In Windsor in the south of England there is already a positive example of a single-gender club that has happily merged into mixed living.

The Sunningdale Ladies’ Golf Club – which can count the late Queen Mother as its club captain in the 1932 – was established in 1902 as a place for women to play the game.

It took more than a century for men to be admitted as members – but club secretary Simon Sheppard says the advantages of mixed membership are self evident.

Good mixers

“There are ladies out there who do not want to join a ladies-only club,” Sheppard told CNN.

“Then there are other people who might feel intimidated by a male-dominated environment. Here those people might feel less intimidated.

“Society is mixed so there is no reason for this club not to be. The best friends I’ve made, I’ve made playing golf.

“I play golf here with my wife very happily and afterwards we have a damn good Sunday lunch in the clubhouse.”

Whether it is tee for two or tea for two, the concept is one that Percival is also happy to endorse, even within the walls of female oasis Grace Belgravia.

“Invariably in the evening, our members invite male partners in for drinks or an event or lectures,” Percival explained.

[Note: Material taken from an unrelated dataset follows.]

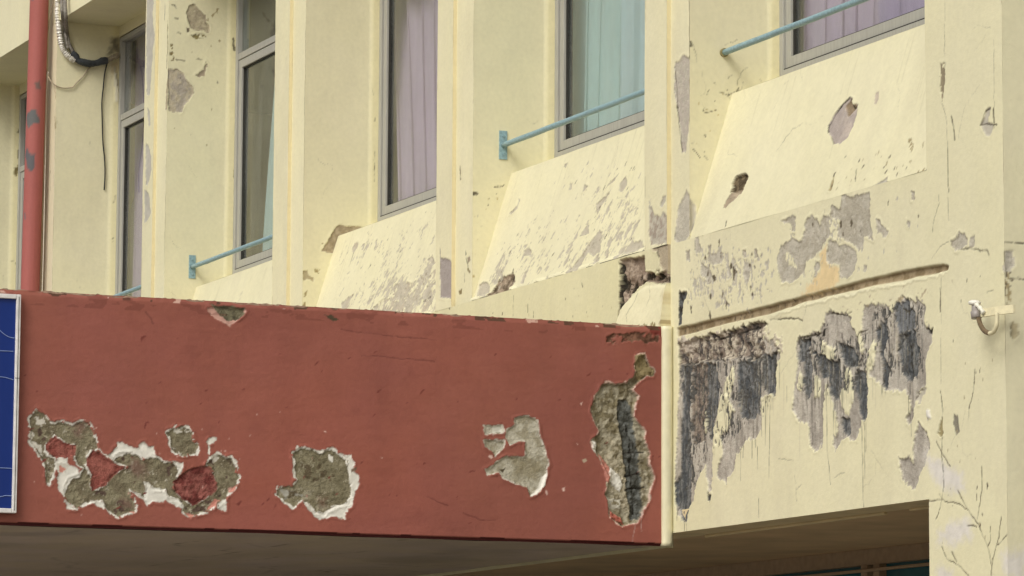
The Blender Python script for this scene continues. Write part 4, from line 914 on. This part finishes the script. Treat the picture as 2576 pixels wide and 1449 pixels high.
bmesh.ops.subdivide_edges(bm, edges=[e_ for e_ in bm.edges if abs(e_.verts[0].co.y-e_.verts[1].co.y) > 1], cuts=400)
for v_ in bm.verts:
    if v_.co.z > 3.54: v_.co.z += random.uniform(-.004, .006)
    v_.co.x -= .006
keep(obj('coping', bm, simple('coping render', alb(168, 140, 118), .9, 0, 30, .35, .004)), CN)
# rounded cover strip where canopy meets wall
bm = bmesh.new(); prof = []
for k in range(13):
    th = math.pi*k/12; prof.append((.006+.016*math.sin(th), -.0265-.0245*math.cos(th)))
prof = [(-.01, -.051), (.006, -.051)]+prof[1:-1]+[(.006, -.002), (-.01, -.002)]
nz = 60; rings = []
for j in range(nz+1):
    z = 2.606+(3.552-2.606)*j/nz
    rings.append([bm.verts.new((x+random.uniform(-.0008, .0008), y, z)) for x, y in prof])
for j in range(nz):
    for k in range(len(prof)-1): bm.faces.new((rings[j][k], rings[j][k+1], rings[j+1][k+1], rings[j+1][k]))
bm.faces.new(rings[0][::-1]); bm.faces.new(rings[-1])
keep(obj('cover_strip', bm, simple('cream strip paint', YEL*.98, .5, 0, 25, .06, .001), smooth=True), CN)

# ------------------------------------------------------------------ blue sign on the fascia
SG = empty('sign_board', (.02, -3.8, 2.66), 'dark blue sign board in a thin white frame fixed to the red fascia', 'sign')
y1s, y0s, z0s, z1s = -2.905, -5.4, 2.652, 3.528
BLUE = simple('blue enamel', alb(6, 44, 120), .35, 0, 2, .08, 0, .5); WF = simple('white frame', alb(232, 228, 222), .5)
bm = bmesh.new(); bx(bm, .006, .022, y0s+.03, y1s-.018, z0s+.018, z1s-.018); keep(obj('sign_panel', bm, BLUE), SG)
bm = bmesh.new(); bx(bm, .006, .034, y1s-.018, y1s, z0s, z1s); bx(bm, .006, .034, y0s, y0s+.03, z0s, z1s); bx(bm, .006, .034, y0s+.03, y1s-.018, z0s, z0s+.018); bx(bm, .006, .034, y0s+.03, y1s-.018, z1s-.018, z1s)
keep(obj('sign_frame', bm, WF, bevel=.003), SG)
LNM = simple('pale blue line', alb(150, 170, 215), .5)
for m_, t in ((t01, "-60,970 0,1045 60,1090 120,1105"), (t01, "-200,1190 0,1198 120,1203"), (t01, "-200,1390 0,1395 60,1405 110,1420"), (t02, "-200,628 0,633 88,637"), (t02, "-200,870 0,850 40,842 85,845")):
    pts = [onplane(q, (.0235, 0, 0), (1, 0, 0)) for q in rd(m_, t)]
    pts = [q for q in spline(pts, 6) if q[1] < y1s-.018]
    bm = bmesh.new(); tube(bm, pts, .0014, 6); keep(obj('sign_line', bm, LNM), SG)
bm = bmesh.new(); tube(bm, [(.0345, y1s-.009, z0s+.01), (.0345, y1s-.0085, z1s-.01)], .0012, 6); bx(bm, .0342, .0350, y1s-.018, y1s, 3.19, 3.192)
keep(obj('frame_seam', bm, GASKET), SG)

# ------------------------------------------------------------------ drainpipe
n_ang, nz = 40, 420
ang = np.linspace(0, 2*np.pi, n_ang+1); zz = np.linspace(3.2, TOP, nz); A_, Z_ = np.meshgrid(ang, zz)
cx = -9.622+(Z_-4.84)*(.070/1.93); rad = .0625
PX = cx+rad*np.cos(A_); PY = -.10+rad*np.sin(A_)
rh = np.array([Rr[0], Rr[1]])
uu = (PX-cx)*rh[0]+(PY+.10)*rh[1]; front = ((PX-cx)*rh[1]-(PY+.10)*rh[0]) > -.01
pc = np.ones(PX.shape+(3,))*alb(172, 98, 90)
pc *= (1+.16*(fbm(A_*.06, Z_, .35, 501, 4)-.5)+.10*(fbm(A_*.2, Z_*.3, .1, 502, 3)-.5))[..., None]
zc0 = 5.8; O_ = np.array([-9.622+(zc0-4.84)*.0363, -.10, 0.0]); Np = np.array([rh[1], -rh[0], 0.0])
ax = Z_
hh = np.zeros(PX.shape)
t00 = tile(0, 0)
for t, c in (("270,640 310,625 320,685 280,680", alb(120, 96, 88)), ("205,885 215,860 250,840 290,840 290,870 305,905 308,945 265,945 235,960 230,985 212,950", alb(104, 104, 102)),
             ("192,1180 205,1120 222,1150 235,1175 278,1172 270,1205 275,1260 245,1305 215,1280 205,1230", alb(98, 96, 98)), ("255,0 275,0 270,25 260,20", alb(110, 100, 100)), ("185,165 200,160 195,210 185,215", alb(120, 100, 100))):
    mm_ = t01 if t.startswith("185") else t00
    q = []
    for s_ in rd(mm_, t):
        w3 = onplane(s_, O_, Np); xa = -9.622+(w3[2]-4.84)*.0363
        q.append(((w3[0]-xa)*rh[0]+(w3[1]+.10)*rh[1], w3[2]))
    wu = uu+(fbm(uu, Z_, .04, 511, 4)-.5)*.014; wz = Z_+(fbm(uu, Z_, .04, 512, 4)-.5)*.014
    d = polysd(wu, wz, q); a = sst(d, -.003, .003)*front
    pc = pc*(1-a[..., None])+c*a[..., None]
co = np.stack([PX, PY, Z_], -1).reshape(-1, 3); ii = np.arange(co.shape[0]).reshape(PX.shape)
ff = np.stack([ii[:-1, :-1], ii[:-1, 1:], ii[1:, 1:], ii[1:, :-1]], -1).reshape(-1, 4)
PIPEM = PLASTER.copy(); PIPEM.name = 'pipe paint'
dp = grid_object('drainpipe', [(co, ff, pc.reshape(-1, 3), np.zeros(len(co)))], PIPEM)
tag(dp, 'faded red downpipe with grey bare spots running up the far left pier', 'drainpipe')

# ------------------------------------------------------------------ cables
def cab(m, t, off=.0, top=False):
    out = []
    for q in rd(m, t):
        w3 = onplane(q, (0, -.02-off, 0), (0, 1, 0))
        if w3[0] > -9.45+off and not (top and q[1] < 34):
            w3 = onplane(q, (-9.45+off, 0, 0), (1, 0, 0))
        if top and q[1] < 34: w3 = onplane(q, (0, -.05, 0), (0, 1, 0))
        out.append(w3)
    return out
def cabx(m, t, off, lint=0):
    return [onplane(q, (0, -.035, 0), (0, 1, 0)) if q[1] < lint else onplane(q, (-9.45+off, 0, 0), (1, 0, 0)) for q in rd(m, t)]
AC = empty('pipe_bundle', (-9.40, .05, 6.2), 'wrapped air conditioning pipes drooping into the wall beside the top left window', 'pipe bundle')
FOIL = simple('silver foil wrap', alb(226, 221, 208), .42, .25, 40, .25, .006, .6); FOIL2 = simple('speckled grey sleeve', alb(128, 122, 112), .6, .1, 60, .45, .003)
TAPE = simple('black tape', alb(58, 62, 64), .6, 0, 30, .35, .004); MORT = simple('grey mortar', alb(150, 140, 118), .95, 0, 40, .2, .006)
bm = bmesh.new(); pts = spline(cabx(WC, "300,-200 285,0 275,150 285,300 310,500 335,650 385,750 470,830 520,870", .035), 14)
rl = [.0180*(1+.16*math.sin(k*1.9)+random.uniform(-.12, .12)) for k in range(len(pts))]; tube(bm, pts, rl, 14, .06); keep(obj('foil_pipe', bm, FOIL), AC)
for t, r_ in (("350,-200 340,0 345,200 370,400 400,560 425,690", .012), ("392,-200 385,0 395,250 410,450 440,620 500,740 540,800", .013)):
    bm = bmesh.new(); pts = spline(cabx(WC, t, .035, 50), 12); tube(bm, pts, [r_*(1+random.uniform(-.08, .08)) for _ in pts], 12, .04); keep(obj('sleeved_pipe', bm, FOIL2), AC)
bm = bmesh.new(); pts = spline(cabx(WC, "470,760 530,800 570,860 650,890 750,908 850,895 920,870 985,862", .035), 10)
tube(bm, pts, [.023+.0022*math.sin(k*.23)+random.uniform(-.0008, .0008) for k in range(len(pts))], 14, .04); keep(obj('tape_wrap', bm, TAPE), AC)
bm = bmesh.new(); pts = spline(cabx(WC, "960,870 1010,850 1080,815 1150,785", .030), 8); tube(bm, pts, [.018+random.uniform(-.002, .003) for _ in pts], 12, .10); keep(obj('mortar_plug', bm, MORT), AC)
def wire(m, t, r, mat, label, extra=None):
    pts = cab(m, t, .012)
    if extra: pts += cab(*extra, .012)
    bm = bmesh.new(); tube(bm, spline(pts, 10), r, 8)
    o = obj('loose_wire', bm, mat, smooth=True); tag(o, label, 'wire'); return o
BEI = simple('beige cable', alb(176, 160, 132), .6); 
wire(WC, "235,-80 220,0 170,250 135,500 110,700 108,900 130,1050 190,1170 270,1230 360,1255 490,1245 540,1190 650,1080 700,1000 760,950", .0042, BEI, 'thin beige wire looping down from the wrapped pipes beside the drainpipe')
wire(WC, "988,890 950,1050 930,1250 910,1449", .0044, simple('black wire', alb(28, 26, 24), .6), 'thin black wire hanging straight down from the black taped pipes', (PC, "257,300 259,360 263,400 264,440 262,478"))
wire(PC, "121,180 117,240 114,400 109,640 105,760", .0035, simple('white wire', alb(214, 206, 190), .6), 'thin pale wire running down the pier tight beside the red drainpipe')

# ------------------------------------------------------------------ hook bracket on the corner pier
HK = empty('wall_hook', (2.7, -.05, 3.25), 'painted iron hook with a white capped grey insulator on the right corner pier', 'wall hook')
CRM = simple('cream painted iron', alb(226, 216, 176), .55, 0, 60, .10, .001); RUST = simple('rust stained iron', alb(118, 100, 74), .85, 0, 90, .25, .002)
def hp(x, y, d=.05): return onplane(HC(x, y), (0, -d, 0), (0, 1, 0))
bm = bmesh.new()
a0, a1, a2 = hp(800, 640, .075), hp(1070, 600, .055), hp(1420, 560, .012)
for q0, q1 in ((a0, a1), (a1, a2)):
    vs_ = []
    for q in (q0, q1):
        for dy, dz in ((-.005, -.0155), (.005, -.0155), (.005, .0155), (-.005, .0155)): vs_.append(bm.verts.new((q[0], q[1]+dy, q[2]+dz)))
    for f in ((0, 1, 2, 3), (7, 6, 5, 4), (0, 4, 5, 1), (1, 5, 6, 2), (2, 6, 7, 3), (3, 7, 4, 0)): bm.faces.new([vs_[j] for j in f])
bmesh.ops.recalc_face_normals(bm, faces=bm.faces)
keep(obj('hook_arm', bm, CRM, bevel=.001), HK)
bm = bmesh.new(); pts = spline([hp(*q, .075) for q in ((740, 700), (748, 770), (775, 860), (830, 955), (890, 1005), (950, 1028))], 6); tube(bm, pts, .0090, 12, .03); keep(obj('rusty_hook', bm, RUST, smooth=True), HK)
bm = bmesh.new(); pts = spline([hp(*q, .075) for q in ((945, 1028), (1010, 1010), (1060, 940), (1085, 860), (1090, 760), (1088, 640))], 6); tube(bm, pts, .0082, 12, .03); keep(obj('hook_rod', bm, CRM, smooth=True), HK)
c0 = hp(705, 740, .078); 
def lathe(bm, base, axis, prof, seg=20):
    axis = Vector(axis).normalized(); a = axis.cross(Vector((0, 1, 0))).normalized(); b = axis.cross(a).normalized(); R_ = []
    for h, r in prof:
        R_.append([bm.verts.new(Vector(base)+axis*h+a*math.cos(6.28318*k/seg)*r+b*math.sin(6.28318*k/seg)*r) for k in range(seg)])
    for j in range(len(R_)-1):
        for k in range(seg): bm.faces.new((R_[j][k], R_[j][(k+1) % seg], R_[j+1][(k+1) % seg], R_[j+1][k]))
    bm.faces.new(R_[0][::-1]); bm.faces.new(R_[-1])
bm = bmesh.new(); lathe(bm, c0, (-.22, 0, 1), [(0, .016), (.001, .020), (.026, .020), (.028, .016), (.046, .0135), (.062, .011)])
keep(obj('insulator', bm, simple('grey porcelain', alb(160, 152, 144), .35), smooth=True), HK)
c1 = hp(665, 455, .078); bm = bmesh.new(); lathe(bm, c1, (.12, 0, 1), [(-.008, .005), (-.006, .020), (.002, .0245), (.008, .021), (.012, .011), (.013, .001)])
keep(obj('insulator_cap', bm, simple('white glaze', alb(236, 232, 216), .3), smooth=True), HK)
bm = bmesh.new(); pts = spline([hp(*q, .08) for q in ((690, 470), (740, 520), (790, 570), (840, 640))], 5); tube(bm, pts, [.008+.0015*math.sin(k) for k in range(len(pts))], 10, .08)
keep(obj('paint_blob', bm, simple('thick white paint', alb(232, 228, 208), .5), smooth=True), HK)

“A lot of women love the fact that they have their own space during the day but it’s nice to have a mix of things.

“It’s fine to invite the opposite sex in as guests – it’s quite civilized as men and women do sit side by side – but if the core of the club is also about single-sex, that’s fine too.”

And if golf’s global organizers wanted to make a stand for equality they could always hold the men’s Open at a ladies-only golf club.

Wouldn’t that equal things out?

“The Open, held at a ladies club?” Dobie ponders incredulously. ” It will NEVER happen.”